Lord Molloy: My Lords, I am sure that the Minister will appreciate that the Royal British Legion has a great interest in the scheme. It would be only too willing to give some assistance. That body could gain from people who have served our country and who are disabled. I am sure that the Minister would be pleased to talk to it.

Lord Henley: My Lords, the noble Lord does considerable service to the Royal British Legion in bringing its marvellous work to the attention of the House. It is work of which I believe we are all well aware and for which we are grateful. I shall certainly listen to any specific points that the Royal British Legion wishes to put to me.

Baroness Dean of Thornton-le-Fylde: My Lords, I am sure that the Minister's view that the new changes will help disabled people into work is sincere. However, will he give an assurance that when the code of practice is drawn up it will contain a requirement to monitor the situation; and that the hoped-for increase in numbers will be published?
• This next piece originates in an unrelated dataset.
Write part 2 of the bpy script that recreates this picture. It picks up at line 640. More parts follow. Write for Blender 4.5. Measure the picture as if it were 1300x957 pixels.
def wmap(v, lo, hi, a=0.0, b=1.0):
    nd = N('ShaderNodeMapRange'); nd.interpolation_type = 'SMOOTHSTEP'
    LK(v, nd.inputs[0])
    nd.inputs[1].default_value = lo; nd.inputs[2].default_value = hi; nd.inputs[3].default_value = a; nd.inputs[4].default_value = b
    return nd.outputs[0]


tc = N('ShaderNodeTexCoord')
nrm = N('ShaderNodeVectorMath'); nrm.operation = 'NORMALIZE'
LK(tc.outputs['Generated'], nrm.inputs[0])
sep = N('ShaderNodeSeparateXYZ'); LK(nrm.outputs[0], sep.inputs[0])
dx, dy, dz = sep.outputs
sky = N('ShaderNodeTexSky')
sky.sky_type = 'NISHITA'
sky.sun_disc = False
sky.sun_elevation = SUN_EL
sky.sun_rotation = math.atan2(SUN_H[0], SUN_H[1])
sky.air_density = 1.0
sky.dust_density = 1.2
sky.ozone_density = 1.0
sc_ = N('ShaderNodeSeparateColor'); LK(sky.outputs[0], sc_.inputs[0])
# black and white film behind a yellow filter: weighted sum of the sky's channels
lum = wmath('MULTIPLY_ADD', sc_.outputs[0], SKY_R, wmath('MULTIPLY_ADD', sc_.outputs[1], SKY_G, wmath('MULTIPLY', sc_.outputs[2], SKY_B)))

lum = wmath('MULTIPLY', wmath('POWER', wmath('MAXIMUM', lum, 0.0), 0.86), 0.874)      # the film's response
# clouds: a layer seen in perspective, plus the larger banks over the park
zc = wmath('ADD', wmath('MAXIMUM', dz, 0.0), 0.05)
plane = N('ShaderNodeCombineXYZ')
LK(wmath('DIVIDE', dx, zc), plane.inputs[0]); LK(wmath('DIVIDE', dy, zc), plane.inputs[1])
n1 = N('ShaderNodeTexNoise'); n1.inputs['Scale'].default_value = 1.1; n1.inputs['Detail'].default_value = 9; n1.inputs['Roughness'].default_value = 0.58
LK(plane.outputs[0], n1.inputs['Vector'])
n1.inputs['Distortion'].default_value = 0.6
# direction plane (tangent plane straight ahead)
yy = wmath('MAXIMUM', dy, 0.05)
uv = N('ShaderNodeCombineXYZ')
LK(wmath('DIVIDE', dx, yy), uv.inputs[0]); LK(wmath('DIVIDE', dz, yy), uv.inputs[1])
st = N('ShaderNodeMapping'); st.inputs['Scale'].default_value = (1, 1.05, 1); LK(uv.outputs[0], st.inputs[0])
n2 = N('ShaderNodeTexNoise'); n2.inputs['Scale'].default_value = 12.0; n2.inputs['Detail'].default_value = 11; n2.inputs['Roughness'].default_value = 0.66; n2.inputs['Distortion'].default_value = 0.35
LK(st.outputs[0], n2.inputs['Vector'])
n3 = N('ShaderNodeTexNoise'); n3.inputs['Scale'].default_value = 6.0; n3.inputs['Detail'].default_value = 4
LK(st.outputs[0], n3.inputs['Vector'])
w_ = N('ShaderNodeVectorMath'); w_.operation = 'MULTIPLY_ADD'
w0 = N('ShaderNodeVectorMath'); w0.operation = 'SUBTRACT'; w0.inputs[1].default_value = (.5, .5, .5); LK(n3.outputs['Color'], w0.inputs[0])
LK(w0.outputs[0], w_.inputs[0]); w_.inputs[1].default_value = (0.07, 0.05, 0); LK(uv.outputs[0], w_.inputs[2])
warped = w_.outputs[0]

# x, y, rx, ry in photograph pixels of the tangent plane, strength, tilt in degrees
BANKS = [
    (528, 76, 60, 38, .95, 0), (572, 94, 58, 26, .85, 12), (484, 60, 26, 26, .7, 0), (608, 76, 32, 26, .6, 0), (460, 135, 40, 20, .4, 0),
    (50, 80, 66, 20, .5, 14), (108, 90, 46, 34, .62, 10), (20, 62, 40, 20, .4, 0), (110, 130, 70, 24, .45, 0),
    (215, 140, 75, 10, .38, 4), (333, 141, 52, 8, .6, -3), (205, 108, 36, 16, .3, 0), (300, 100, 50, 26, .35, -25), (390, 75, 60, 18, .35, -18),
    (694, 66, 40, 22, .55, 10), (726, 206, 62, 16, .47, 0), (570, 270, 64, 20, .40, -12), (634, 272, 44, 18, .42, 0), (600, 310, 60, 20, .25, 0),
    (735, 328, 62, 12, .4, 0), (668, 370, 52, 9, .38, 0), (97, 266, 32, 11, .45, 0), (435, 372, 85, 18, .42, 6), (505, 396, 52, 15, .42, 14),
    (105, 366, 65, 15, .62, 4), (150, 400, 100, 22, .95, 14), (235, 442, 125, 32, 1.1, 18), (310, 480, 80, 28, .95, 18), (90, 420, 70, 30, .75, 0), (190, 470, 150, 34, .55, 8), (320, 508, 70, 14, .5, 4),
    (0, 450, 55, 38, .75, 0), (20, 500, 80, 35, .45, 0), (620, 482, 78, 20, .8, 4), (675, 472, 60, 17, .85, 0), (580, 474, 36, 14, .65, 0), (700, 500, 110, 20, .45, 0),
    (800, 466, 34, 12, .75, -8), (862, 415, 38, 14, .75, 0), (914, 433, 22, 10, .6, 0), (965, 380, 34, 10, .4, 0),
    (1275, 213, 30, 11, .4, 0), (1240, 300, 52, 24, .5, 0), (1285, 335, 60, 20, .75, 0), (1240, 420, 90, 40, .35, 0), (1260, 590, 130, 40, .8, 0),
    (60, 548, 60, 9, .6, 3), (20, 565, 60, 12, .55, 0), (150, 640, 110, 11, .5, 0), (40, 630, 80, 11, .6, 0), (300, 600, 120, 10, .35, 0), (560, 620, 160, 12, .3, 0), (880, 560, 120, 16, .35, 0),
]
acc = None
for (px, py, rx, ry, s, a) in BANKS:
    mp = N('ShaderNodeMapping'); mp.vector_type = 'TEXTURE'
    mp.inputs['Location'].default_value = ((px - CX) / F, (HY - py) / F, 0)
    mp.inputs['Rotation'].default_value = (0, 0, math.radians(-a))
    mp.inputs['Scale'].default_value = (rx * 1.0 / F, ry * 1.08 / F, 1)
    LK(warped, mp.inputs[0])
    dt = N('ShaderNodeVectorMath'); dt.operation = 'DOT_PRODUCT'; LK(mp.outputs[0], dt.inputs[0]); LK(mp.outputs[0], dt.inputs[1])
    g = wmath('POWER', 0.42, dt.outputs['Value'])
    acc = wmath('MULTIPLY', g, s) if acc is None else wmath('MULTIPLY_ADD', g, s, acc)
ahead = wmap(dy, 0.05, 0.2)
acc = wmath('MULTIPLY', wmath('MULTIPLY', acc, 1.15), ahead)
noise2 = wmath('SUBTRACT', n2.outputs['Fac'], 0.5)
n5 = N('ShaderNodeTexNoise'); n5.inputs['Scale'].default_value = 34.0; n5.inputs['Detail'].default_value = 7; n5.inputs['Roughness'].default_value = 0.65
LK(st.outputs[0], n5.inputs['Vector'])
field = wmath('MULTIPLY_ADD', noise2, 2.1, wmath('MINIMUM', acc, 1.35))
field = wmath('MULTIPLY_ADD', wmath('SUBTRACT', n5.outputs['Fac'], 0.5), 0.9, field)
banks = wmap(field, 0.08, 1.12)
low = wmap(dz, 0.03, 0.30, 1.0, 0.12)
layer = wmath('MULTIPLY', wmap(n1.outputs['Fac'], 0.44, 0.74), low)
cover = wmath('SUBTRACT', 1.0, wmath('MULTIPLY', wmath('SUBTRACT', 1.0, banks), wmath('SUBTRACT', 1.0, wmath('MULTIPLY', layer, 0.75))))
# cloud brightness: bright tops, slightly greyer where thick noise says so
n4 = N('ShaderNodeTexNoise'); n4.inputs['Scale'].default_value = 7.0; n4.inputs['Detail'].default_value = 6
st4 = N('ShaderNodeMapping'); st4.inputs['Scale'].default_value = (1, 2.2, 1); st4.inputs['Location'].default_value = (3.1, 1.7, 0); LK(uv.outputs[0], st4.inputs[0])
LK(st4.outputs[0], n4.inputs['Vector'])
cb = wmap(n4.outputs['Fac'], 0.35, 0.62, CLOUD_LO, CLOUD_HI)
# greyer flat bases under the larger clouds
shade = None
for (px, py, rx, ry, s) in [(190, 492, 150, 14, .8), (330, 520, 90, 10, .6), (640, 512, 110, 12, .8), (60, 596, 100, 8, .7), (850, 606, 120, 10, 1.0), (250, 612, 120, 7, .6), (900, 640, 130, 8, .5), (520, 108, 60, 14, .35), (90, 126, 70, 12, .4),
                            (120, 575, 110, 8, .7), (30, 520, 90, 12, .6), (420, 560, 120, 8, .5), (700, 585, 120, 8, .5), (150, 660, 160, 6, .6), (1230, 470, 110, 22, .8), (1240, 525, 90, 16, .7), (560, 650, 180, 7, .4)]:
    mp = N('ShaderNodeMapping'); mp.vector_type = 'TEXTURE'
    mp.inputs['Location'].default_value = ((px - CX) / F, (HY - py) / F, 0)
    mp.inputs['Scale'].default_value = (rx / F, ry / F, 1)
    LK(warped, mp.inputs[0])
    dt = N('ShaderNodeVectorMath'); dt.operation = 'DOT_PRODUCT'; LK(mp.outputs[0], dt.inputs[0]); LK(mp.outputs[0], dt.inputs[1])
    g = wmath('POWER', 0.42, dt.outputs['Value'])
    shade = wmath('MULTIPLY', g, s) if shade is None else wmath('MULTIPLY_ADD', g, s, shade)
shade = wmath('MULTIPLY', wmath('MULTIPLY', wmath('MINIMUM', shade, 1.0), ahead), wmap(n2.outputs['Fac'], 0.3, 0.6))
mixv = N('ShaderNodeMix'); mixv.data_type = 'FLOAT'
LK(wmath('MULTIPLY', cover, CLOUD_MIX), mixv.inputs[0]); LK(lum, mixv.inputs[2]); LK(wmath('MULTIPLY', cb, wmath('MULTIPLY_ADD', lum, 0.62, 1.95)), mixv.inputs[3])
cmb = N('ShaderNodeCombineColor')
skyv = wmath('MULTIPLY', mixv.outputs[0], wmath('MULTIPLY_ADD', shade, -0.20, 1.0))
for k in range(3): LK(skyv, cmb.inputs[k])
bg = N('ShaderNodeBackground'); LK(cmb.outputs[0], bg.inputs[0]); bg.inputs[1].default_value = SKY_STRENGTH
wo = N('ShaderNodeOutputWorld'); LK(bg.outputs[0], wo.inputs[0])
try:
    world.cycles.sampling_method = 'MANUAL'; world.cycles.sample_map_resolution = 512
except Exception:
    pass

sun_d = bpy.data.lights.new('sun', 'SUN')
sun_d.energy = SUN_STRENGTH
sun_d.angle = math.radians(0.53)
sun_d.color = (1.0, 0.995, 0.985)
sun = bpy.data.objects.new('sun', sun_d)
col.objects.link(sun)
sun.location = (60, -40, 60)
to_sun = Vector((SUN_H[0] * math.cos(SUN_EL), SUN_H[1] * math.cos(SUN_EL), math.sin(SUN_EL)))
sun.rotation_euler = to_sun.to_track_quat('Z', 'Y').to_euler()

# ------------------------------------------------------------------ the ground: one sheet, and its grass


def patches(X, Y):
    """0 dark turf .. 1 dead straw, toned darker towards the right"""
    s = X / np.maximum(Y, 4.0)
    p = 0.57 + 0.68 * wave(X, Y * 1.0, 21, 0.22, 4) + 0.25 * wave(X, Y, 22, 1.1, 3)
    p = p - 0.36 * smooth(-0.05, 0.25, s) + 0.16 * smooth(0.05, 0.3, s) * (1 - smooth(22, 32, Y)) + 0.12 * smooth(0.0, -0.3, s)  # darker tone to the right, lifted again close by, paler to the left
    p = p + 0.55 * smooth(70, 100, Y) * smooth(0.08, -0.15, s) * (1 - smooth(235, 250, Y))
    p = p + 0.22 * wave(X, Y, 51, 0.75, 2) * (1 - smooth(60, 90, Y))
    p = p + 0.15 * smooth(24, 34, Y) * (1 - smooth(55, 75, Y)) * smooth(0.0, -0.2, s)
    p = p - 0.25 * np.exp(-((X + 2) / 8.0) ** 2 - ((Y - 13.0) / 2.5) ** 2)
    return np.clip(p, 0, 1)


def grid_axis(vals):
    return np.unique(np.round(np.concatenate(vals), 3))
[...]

While I rely on his assurance, we need to follow through quite clearly how people with disabilities will have equal access to work.

Lord Henley: My Lords, I can give the noble Baroness the assurance that we shall monitor the success of the Act. We are as committed to making it a success as everyone else, but I do not believe that the code of practice would be the right place to put in a guarantee to monitor the Act. However, I can give the noble Baroness that assurance from this Dispatch Box this afternoon.

Baroness O'Cathain: My Lords, would it be useful to draw the attention of Members of the House to the brochures which have just been produced by the department? They draw attention to the effect of the measures which are likely to appear following the Disability Discrimination Act. The brochures are well produced and concise. I am sure that they will help to raise public appreciation of the problems of the disabled, both in looking for employment and in access.

Lord Henley: My Lords, I am most grateful to my noble friend for allowing me to make considerable savings on our publicity budget by bringing to the attention of the House those publicity documents. If my noble friend wishes, and it is the wish of the House, I shall certainly place copies of them in the Library.

Baroness Turner of Camden: My Lords, will the Minister tell the House what progress is made with regard to supported employment programmes for the severely disabled? Will he give assurances about the continuing support, for example, for Remploy?